Er zijn dus nog wat hobbels te nemen. Welke impact kunnen EBN en GNL maken?

Janine:
“In de eerste plaats wil GNL impact hebben door kennisdeling tussen de bedrijven en organisaties die geothermie concreet mogelijk te maken. We stimuleren het maken van industriestandaarden. De standaard ‘Duurzaam Putontwerp’ helpt echt om het boren voorspelbaarder te maken en draagvlak en vertrouwen te creëren. Dat laatste is heel belangrijk. GNL zorgt dat er richting gemeenten een goed verhaal is over geothermie, met een website waar je alles over aardwarmte kunt vinden. We helpen bij omgevingsmanagement: hoe ga je met omwonenden in gesprek over geothermie, hoe neem je onterechte zorgen weg en hoe kun je terechte zorgen adresseren? Daarnaast richten we ons uiteraard op Den Haag. We maken ons onder meer hard voor goede en consistente subsidieregelingen en hebben meegepraat over de nieuwe Mijnbouwwet. Die wet zorgt ervoor dat de vergunningverlening beter zal gaan. Nogmaals, geothermie kan nog niet zonder subsidie, dus dit is erg belangrijk om te kunnen opschalen.”

Herman:
“EBN heeft impact door het ministerie te adviseren. We hebben bijna 30 specialisten op het gebied van geothermie, waar dat bij het ministerie een handvol is. Maar impact willen we ook door verbinding te zoeken met de markt, onder meer door onze contacten met GNL. Daarnaast voeren we het ‘SCAN-programma’ uit waarmee we de Nederlandse ondergrond in kaart brengen. Dat is redelijk uniek in de wereld. Zo’n kaart van de bodem is belangrijk voor de markt om te weten wat de succeskans van projecten is en ook om projecten voorspelbaarder te maken. Tot slot heeft EBN impact door te participeren in geothermieprojecten. Onder de nieuwe Mijnbouwwet zijn we dat zelfs verplicht. Die verplichte deelname heeft niet primair een financieel doel voor de Staat, maar is in de wet gekomen om kennisdeling en kennisvergaring te verankeren.”

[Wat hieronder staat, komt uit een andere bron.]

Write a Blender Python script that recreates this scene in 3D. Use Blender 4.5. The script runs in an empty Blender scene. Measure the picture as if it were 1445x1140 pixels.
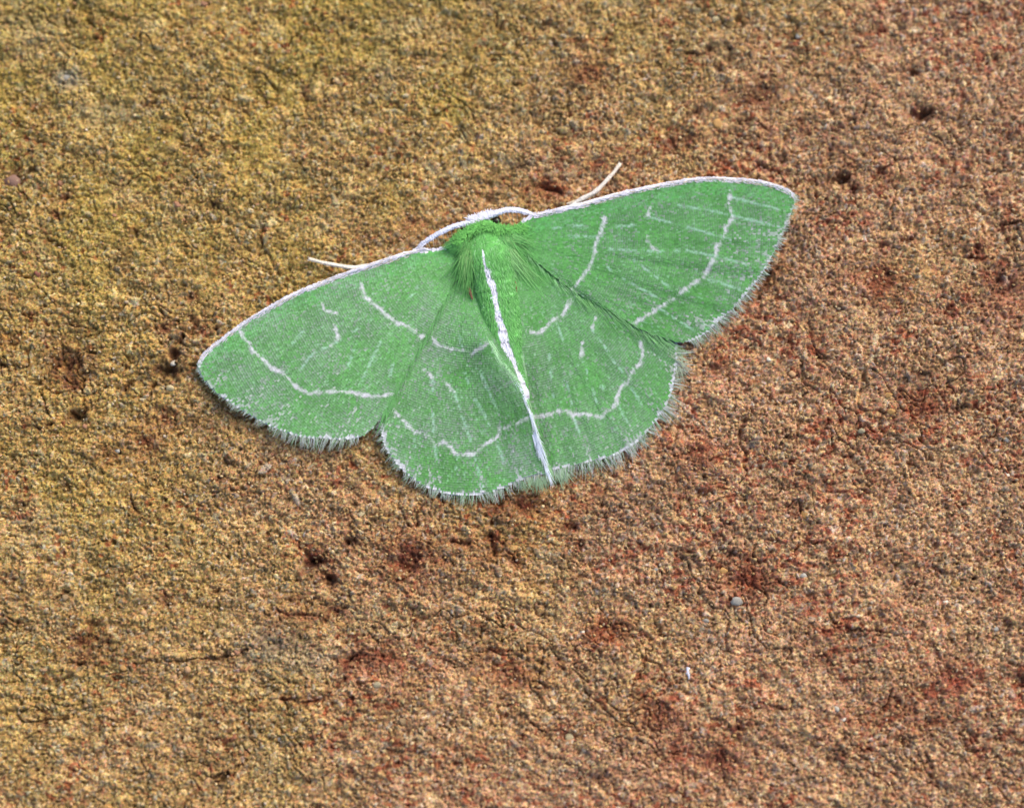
import bpy, math, time
import numpy as np
T0 = time.time()
rng = np.random.default_rng(7)

# ------------------------------------------------------------------ scene, camera, world, sun
# One Blender unit is one centimetre.  S = centimetres per photograph pixel on the stone.
S = 0.00263
W, H = 1445.0, 1140.0
D = 9.0                                   # camera distance, cm
TILT = math.radians(9.0)
sc = bpy.context.scene
sc.unit_settings.scale_length = 0.01
C0 = np.array([0.0, -D * math.sin(TILT), D * math.cos(TILT)])
FPX = D / S

cam_d = bpy.data.cameras.new('camera')
cam = bpy.data.objects.new('camera', cam_d)
sc.collection.objects.link(cam)
cam.location = C0
cam.rotation_euler = (TILT, 0, 0)
cam_d.sensor_width = 36.0
cam_d.lens = 36.0 * FPX / W
cam_d.clip_start = 0.05
cam_d.clip_end = 400
cam_d.dof.use_dof = True
cam_d.dof.focus_distance = D - 0.03
cam_d.dof.aperture_fstop = 0.25
sc.camera = cam

SUN_EL, SUN_AZ = math.radians(42), math.radians(42)      # azimuth clockwise from +Y (up in the picture)
world = bpy.data.worlds.new("World")
sc.world = world
world.use_nodes = True
wn = world.node_tree
sky = wn.nodes.new('ShaderNodeTexSky')
sky.sky_type = 'NISHITA'
sky.sun_disc = False
sky.sun_elevation = SUN_EL
sky.sun_rotation = SUN_AZ
sky.air_density = 1.0
sky.dust_density = 3.0
sky.ozone_density = 1.0
bg = wn.nodes['Background']
bg.inputs['Strength'].default_value = 0.125
wn.links.new(sky.outputs[0], bg.inputs[0])

sun_d = bpy.data.lights.new('sun', 'SUN')
sun_d.energy = 1.15
sun_d.angle = math.radians(38)
sun_d.color = (1.0, 0.955, 0.89)
sun = bpy.data.objects.new('sun', sun_d)
sc.collection.objects.link(sun)
from mathutils import Vector
sdir = Vector((math.sin(SUN_AZ) * math.cos(SUN_EL), math.cos(SUN_AZ) * math.cos(SUN_EL), math.sin(SUN_EL)))
sun.rotation_euler = sdir.to_track_quat('Z', 'Y').to_euler()
sun.location = (3, 8, 10)

sc.view_settings.view_transform = 'Standard'
sc.view_settings.look = 'None'
sc.view_settings.exposure = 0.90
sc.view_settings.gamma = 1.0
sc.render.film_transparent = False

# ------------------------------------------------------------------ helpers
ST, CT = math.sin(TILT), math.cos(TILT)

def P(a):
    """(x, y, height) as measured in photograph pixels on the stone -> centimetres in the world"""
    a = np.asarray(a, float).reshape(-1, 3)
    dx = (a[:, 0] - W / 2) / FPX
    dy = (H / 2 - a[:, 1]) / FPX
    r = np.stack([dx, ST + dy * CT, -CT + dy * ST], 1)
    h = a[:, 2] * S
    t = (h - C0[2]) / r[:, 2]
    return C0 + r * t[:, None]

def Q(x, y):
    """a point of the stone plane -> photograph pixel"""
    vx, vy, vz = x, y - C0[1], -C0[2]
    f = vy * ST - vz * CT
    u = vy * CT + vz * ST
    return W / 2 + FPX * vx / f, H / 2 - FPX * u / f

def s2l(r, g, b):
    c = np.array([r, g, b], float) / 255
    return np.where(c <= 0.04045, c / 12.92, ((c + 0.055) / 1.055) ** 2.4)

def make_mesh(name, verts, faces, col=None, smooth=True, mat=None):
    """faces: (n,3) or (n,4) array"""
    me = bpy.data.meshes.new(name)
    v = np.ascontiguousarray(verts, dtype=np.float32)
    f = np.ascontiguousarray(faces, dtype=np.int32)
    k = f.shape[1]
    me.vertices.add(len(v)); me.vertices.foreach_set('co', v.ravel())
    me.loops.add(f.size); me.loops.foreach_set('vertex_index', f.ravel())
    me.polygons.add(len(f)); me.polygons.foreach_set('loop_start', np.arange(0, f.size, k, dtype=np.int32))
    if smooth:
        me.polygons.foreach_set('use_smooth', np.ones(len(f), dtype=bool))
    me.update(calc_edges=True)
    if col is not None:
        at = me.color_attributes.new('Col', 'FLOAT_COLOR', 'POINT')
        c = np.ones((len(v), 4), np.float32); c[:, :3] = np.clip(col, 0, 1)
        at.data.foreach_set('color', c.ravel())
    if mat: me.materials.append(mat)
    return me

def obj(name, me, parent=None, kind=None, label=None):
    o = bpy.data.objects.new(name, me)
    sc.collection.objects.link(o)
    if parent is not None: o.parent = parent
    if kind: o['kind'] = kind
    if label: o['label'] = label
    return o

def hash2(ix, iy, seed):
    h = (ix.astype(np.int64) * 374761393 + iy.astype(np.int64) * 668265263 + seed * 1442695041) & 0xffffffff
    h = ((h ^ (h >> 13)) * 1274126177) & 0xffffffff
    h = ((h ^ (h >> 16)) * 2246822519) & 0xffffffff
    h = h ^ (h >> 15)
    return (h & 0xffffff) / float(0x1000000)

def vnoise(x, y, seed):
    xi = np.floor(x); yi = np.floor(y)
    fx = x - xi; fy = y - yi
    fx = fx * fx * (3 - 2 * fx); fy = fy * fy * (3 - 2 * fy)
    a = hash2(xi, yi, seed); b = hash2(xi + 1, yi, seed)
    c = hash2(xi, yi + 1, seed); d = hash2(xi + 1, yi + 1, seed)
    return (a + (b - a) * fx) * (1 - fy) + (c + (d - c) * fx) * fy - 0.5

def fbm(x, y, seed, octs=3, gain=0.5):
    r = 0; a = 1.0; ang = 0.6
    for i in range(octs):
        c, s = math.cos(ang * i), math.sin(ang * i)
        r = r + a * vnoise((x * c - y * s) * 2 ** i + 17.3 * i, (x * s + y * c) * 2 ** i - 9.1 * i, seed + i)
        a *= gain
    return r

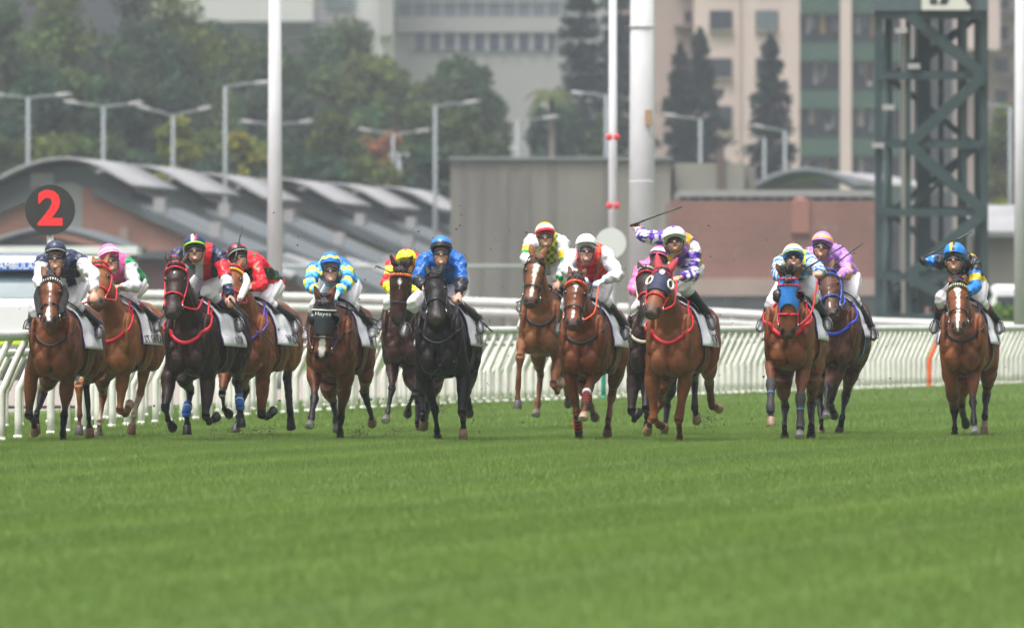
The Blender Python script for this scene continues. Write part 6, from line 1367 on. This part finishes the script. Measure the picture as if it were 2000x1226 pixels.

Welke impact wil je persoonlijk maken?

Herman:
“Ik wil dat geothermie een mainstreamtoepassing wordt in de energietransitie. Zonder aardwarmte redden we het niet. Onze ambities moeten hoog zijn. Mijn persoonlijke doel is een verveelvoudiging van het aantal projecten in de komende acht jaar.”

Janine:
“Mijn missie is voor onze leden in de bres te staan en de goede dingen voor hen voor elkaar te krijgen, zodat geothermie echt groot kan worden in Nederland. Op een veilige en verantwoorde manier. Tegelijk wil ik dat GNL als een gezaghebbende en vertrouwenwekkende gesprekspartner wordt gezien.”